▼
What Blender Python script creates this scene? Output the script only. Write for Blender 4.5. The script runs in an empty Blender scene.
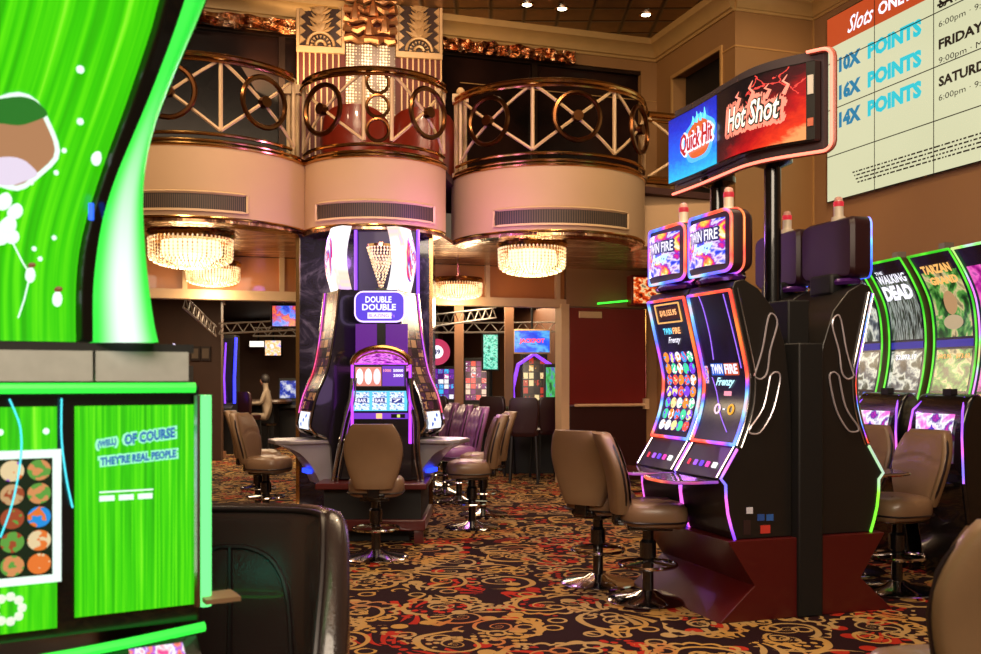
import bpy, math, random
from mathutils import Vector, Matrix
random.seed(7)
PI = math.pi
sc = bpy.context.scene
COL = sc.collection
F, HZ, CZ = 960.0, 378.0, 1.5
def P(px, py, D): return Vector(((px-490.5)/F*D, D, CZ+(HZ-py)/F*D))
def hexc(h, a=1):
    h = h.lstrip('#'); o = []
    for i in (0, 2, 4):
        c = int(h[i:i+2], 16)/255
        o.append(c/12.92 if c <= .04045 else ((c+.055)/1.055)**2.4)
    return (*o, a)
def wmat(o): return (wmat(o.parent) @ o.matrix_basis) if o.parent else o.matrix_basis
# ---------------------------------------------------------------- mesh helper
class MB:
    def __init__(s): s.v = []; s.f = []; s.uv = {}; s.mi = []
    def add(s, vs, fs, M=None, uvs=None):
        b = len(s.v)
        s.v += [(M @ Vector(v)) if M else Vector(v) for v in vs]
        for k, f in enumerate(fs):
            if uvs: s.uv[len(s.f)] = [uvs[i] for i in f]
            s.f.append([i+b for i in f])
        return s
    def box(s, x0, x1, y0, y1, z0, z1, M=None):
        vs = [(x, y, z) for z in (z0, z1) for y in (y0, y1) for x in (x0, x1)]
        return s.add(vs, [(0,2,3,1),(4,5,7,6),(0,1,5,4),(2,6,7,3),(0,4,6,2),(1,3,7,5)], M)
    def prism(s, poly, a0, a1, axis='x', M=None):
        n = len(poly)
        def mk(p, a): return {'x': (a, p[0], p[1]), 'y': (p[0], a, p[1]), 'z': (p[0], p[1], a)}[axis]
        vs = [mk(p, a0) for p in poly]+[mk(p, a1) for p in poly]
        fs = [tuple(range(n))[::-1], tuple(range(n, 2*n))]+[(i, (i+1) % n, n+(i+1) % n, n+i) for i in range(n)]
        return s.add(vs, fs, M)
    def tube(s, pts, r, n=8, closed=False, M=None, flat=1.0):
        pts = [Vector(p) for p in pts]; m = len(pts); vs = []
        if not isinstance(r, (list, tuple)): r = [r]*m
        prev = None
        for i, p in enumerate(pts):
            a = pts[(i-1) % m] if (closed or i) else p; b = pts[(i+1) % m] if (closed or i < m-1) else p
            d = (b-a).normalized() if (b-a).length > 1e-9 else Vector((0,0,1))
            if prev is None:
                up = Vector((0,0,1)) if abs(d.z) < .9 else Vector((0,1,0))
                nx = d.cross(up).normalized()
            else:
                nx = (prev-d*prev.dot(d)).normalized()
            prev = nx; ny = d.cross(nx)
            for k in range(n):
                t = 2*PI*k/n
                vs.append(p+(nx*math.cos(t)+ny*math.sin(t)*flat)*r[i])
        fs = []
        for i in range(m if closed else m-1):
            j = (i+1) % m
            for k in range(n): fs.append((i*n+k, i*n+(k+1) % n, j*n+(k+1) % n, j*n+k))
        if not closed: fs += [tuple(range(n))[::-1], tuple(range((m-1)*n, m*n))]
        return s.add(vs, fs, M)
    def lathe(s, prof, n=24, M=None, a0=0, a1=None):
        full = a1 is None; vs = []
        a1_ = 2*PI if full else a1; m = n if full else n+1
        for k in range(m):
            t = a0+(a1_-a0)*k/n
            for r, z in prof: vs.append((r*math.cos(t), r*math.sin(t), z))
        q = len(prof); fs = []
        for k in range(n):
            k2 = (k+1) % m
            for i in range(q-1):
                fs.append((k*q+i, k2*q+i, k2*q+i+1, k*q+i+1))
        return s.add(vs, fs, M)
    def disc(s, r, z, n=24, M=None):
        return s.add([(r*math.cos(2*PI*k/n), r*math.sin(2*PI*k/n), z) for k in range(n)], [tuple(range(n))], M)
    def ball(s, c, r, n=8, m=6):
        rx, ry, rz = r if isinstance(r, (tuple, list)) else (r, r, r)
        vs = [(c[0], c[1], c[2]+rz)]
        for i in range(1, m):
            a = PI*i/m
            for k in range(n):
                t = 2*PI*k/n; vs.append((c[0]+rx*math.sin(a)*math.cos(t), c[1]+ry*math.sin(a)*math.sin(t), c[2]+rz*math.cos(a)))
        vs.append((c[0], c[1], c[2]-rz)); L = len(vs)-1
        fs = [(0, 1+k, 1+(k+1) % n) for k in range(n)]
        for i in range(m-2):
            for k in range(n):
                a = 1+i*n; fs.append((a+k, a+n+k, a+n+(k+1) % n, a+(k+1) % n))
        a = 1+(m-2)*n
        fs += [(a+k, L, a+(k+1) % n) for k in range(n)]
        return s.add(vs, fs)
    def sheet(s, fn, nu, nv, M=None, uvf=None):
        vs = []; uv = []
        for j in range(nv+1):
            for i in range(nu+1):
                vs.append(fn(i/nu, j/nv)); uv.append((i/nu, j/nv))
        fs = [(j*(nu+1)+i, j*(nu+1)+i+1, (j+1)*(nu+1)+i+1, (j+1)*(nu+1)+i) for j in range(nv) for i in range(nu)]
        return s.add(vs, fs, M, uv)
    def slab(s, fn, nu, nv, back, M=None):
        """closed slab: front sheet fn(u,v), back = front + back vector"""
        back = Vector(back); b = len(s.v)
        fr = [Vector(fn(i/nu, j/nv)) for j in range(nv+1) for i in range(nu+1)]
        bk = [p+back for p in fr]; N = len(fr); W = nu+1
        fs = []; uvs = [(i/nu, j/nv) for j in range(nv+1) for i in range(nu+1)]*2
        for j in range(nv):
            for i in range(nu):
                a = j*W+i; fs.append((a, a+1, a+1+W, a+W)); fs.append((N+a, N+a+W, N+a+1+W, N+a+1))
        for j in range(nv):
            a = j*W; fs.append((a, a+W, N+a+W, N+a)); a += nu; fs.append((a, N+a, N+a+W, a+W))
        for i in range(nu):
            a = i; fs.append((a, N+a, N+a+1, a+1)); a = nv*W+i; fs.append((a, a+1, N+a+1, N+a))
        return s.add(fr+bk, fs, M, uvs)
    def rings(s, secs, M=None, cap=True):
        """secs: list of equal-length point rings"""
        n = len(secs[0]); vs = [p for r in secs for p in r]; m = len(secs)
        fs = [(i*n+k, i*n+(k+1) % n, (i+1)*n+(k+1) % n, (i+1)*n+k) for i in range(m-1) for k in range(n)]
        if cap: fs += [tuple(range(n))[::-1], tuple(range((m-1)*n, m*n))]
        return s.add(vs, fs, M)
    def build(s, name, mat, parent=None, smooth=35, bevel=0, world=False, seg=2):
        me = bpy.data.meshes.new(name)
        v = s.v
        if world and parent is not None:
            inv = wmat(parent).inverted(); v = [inv @ p for p in v]
        me.from_pydata([tuple(p) for p in v], [], s.f)
        if s.uv:
            ul = me.uv_layers.new(name='UVMap')
            for fi, poly in enumerate(me.polygons):
                if fi in s.uv:
                    for li, u in zip(poly.loop_indices, s.uv[fi]): ul.data[li].uv = u
        me.validate()
        if smooth:
            me.polygons.foreach_set('use_smooth', [True]*len(me.polygons))
            me.set_sharp_from_angle(angle=math.radians(smooth))
        me.materials.append(mat)
        o = bpy.data.objects.new(name, me); COL.objects.link(o)
        if parent is not None: o.parent = parent
        if bevel:
            m = o.modifiers.new('bevel', 'BEVEL'); m.width = bevel; m.segments = seg; m.limit_method = 'ANGLE'; m.angle_limit = math.radians(40)
        return o
def tag(o, label=None, cat=None, group=None, kind=None):
    if label: o['label'] = label
    if cat: o['category'] = cat
    if group: o['group'] = group
    if kind: o['kind'] = kind
    return o
def empty(name, loc, rz=0, label=None, cat=None, group=None):
    o = bpy.data.objects.new(name, None); COL.objects.link(o); o.location = loc; o.rotation_euler = (0, 0, rz)
    o.empty_display_size = .1
    o.matrix_basis = Matrix.Translation(Vector(loc)) @ Matrix.Rotation(rz, 4, 'Z')
    return tag(o, label, cat, group)
def struct(name, mb, m, **k):
    return tag(mb.build(name, m, **k), kind='structure')
def copy_tree(o, loc=None, rz=None, label=None, parent=None):
    c = o.copy(); COL.objects.link(c); c.parent = parent
    if loc is not None:
        c.location = loc
    if rz is not None: c.rotation_euler = (0, 0, rz)
    if label: c['label'] = label
    for ch in list(o.children): copy_tree(ch, parent=c)
    return c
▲
§ Required task:
Copy every line in the listing above where the string "scene" turns up.

§ Answer to this problem:
What Blender Python script creates this scene? Output the script only. Write for Blender 4.5. The script runs in an empty Blender scene.
sc = bpy.context.scene